Mr. Macron said on Friday that the crisis required “serious” cooperation — but that Mr. Johnson’s letter was not a serious effort.

“You don’t communicate from one leader to another on these issues by tweets and by letters that you make public, we aren’t whistleblowers, come on,” Mr. Macron said at a news conference in Rome, where he was on an official visit.

On Wednesday, about 30 migrants crammed onto a flimsy inflatable vessel were shipwrecked in the English Channel’s frigid waters, and most of them — men, women and children — drowned. French prosecutors have opened an investigation to determine the exact circumstances of the disaster, and the identities and nationalities of most of the victims have not been confirmed.

The number of migrants setting off into the sea has soared in recent months because France has cracked down on other routes to England, especially by ferry or by truck and train through the tunnel under the Channel. So far this year, there have been 47,000 attempts to cross the Channel, and 7,800 migrants had been saved from shipwrecks, according to French officials.

On Twitter, where he also published the full letter to Mr. Macron, Mr. Johnson wrote that “an agreement with France to take back migrants who cross the Channel through this dangerous route would have an immediate and significant impact.”

“If those who reach this country were swiftly returned, the incentive for people to put their lives in the hands of traffickers would be significantly reduced,” Mr. Johnson said. He called it “the single biggest step” the two countries could take to address the issue.

In his letter, Mr. Johnson noted that countries like Russia and Belarus already have readmission agreements with the European Union and that any bilateral agreement between France and Britain would be temporary, pending a broader deal between the E.U. and Britain.

He also outlined other proposals, including better intelligence sharing, joint police patrols on French shores — which France has already rejected — and reciprocal maritime patrols in each country’s territorial waters.

But French officials reacted furiously on Friday morning to the suggestion that France should take back migrants, calling the idea a nonstarter and accusing Mr. Johnson of using the migration crisis for domestic political ends.

Mr. Darmanin, in a letter sent to Ms. Patel and that was seen by the Agence-France Presse, said he was “disappointed” by the demands made in Mr. Johnson’s letter and found it “even worse” that he had made them public.

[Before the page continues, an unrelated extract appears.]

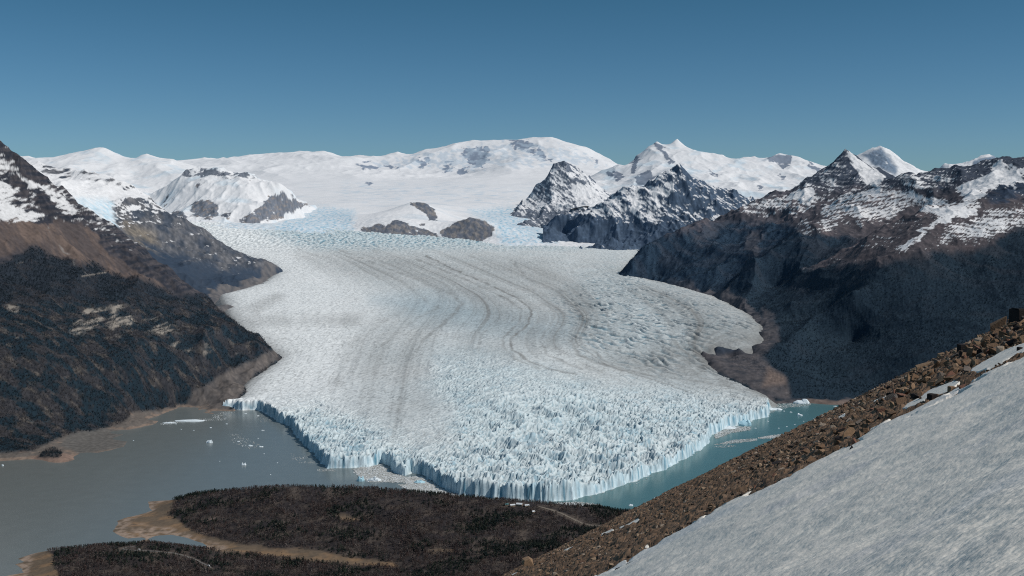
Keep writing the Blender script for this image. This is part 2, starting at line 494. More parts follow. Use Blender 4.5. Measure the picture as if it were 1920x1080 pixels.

Mr. Attal, the French government spokesman, told BFMTV that the publicly shared letter “did not match, at all, the exchanges that Boris Johnson had with the President over the phone as recently as Wednesday evening.”

Mr. Attal added that the suggestion France should take back migrants who reach British shores “is obviously not what we need to fix the problem.” Instead, he said, Britain should send its own immigration officials to France, where they would examine the claims of asylum seekers trying to reach British shores.

Grant Shapps, the British Transport secretary, defended Mr. Johnson’s letter, telling the BBC that “friends and neighbors” had to work together and that he hoped France would reconsider disinviting Ms. Patel.

“It’s in our interests,” he said. “It’s in their interests. It’s certainly in the interests of people who are being people-trafficked to the U.K, with these tragic scenes we’re seeing.”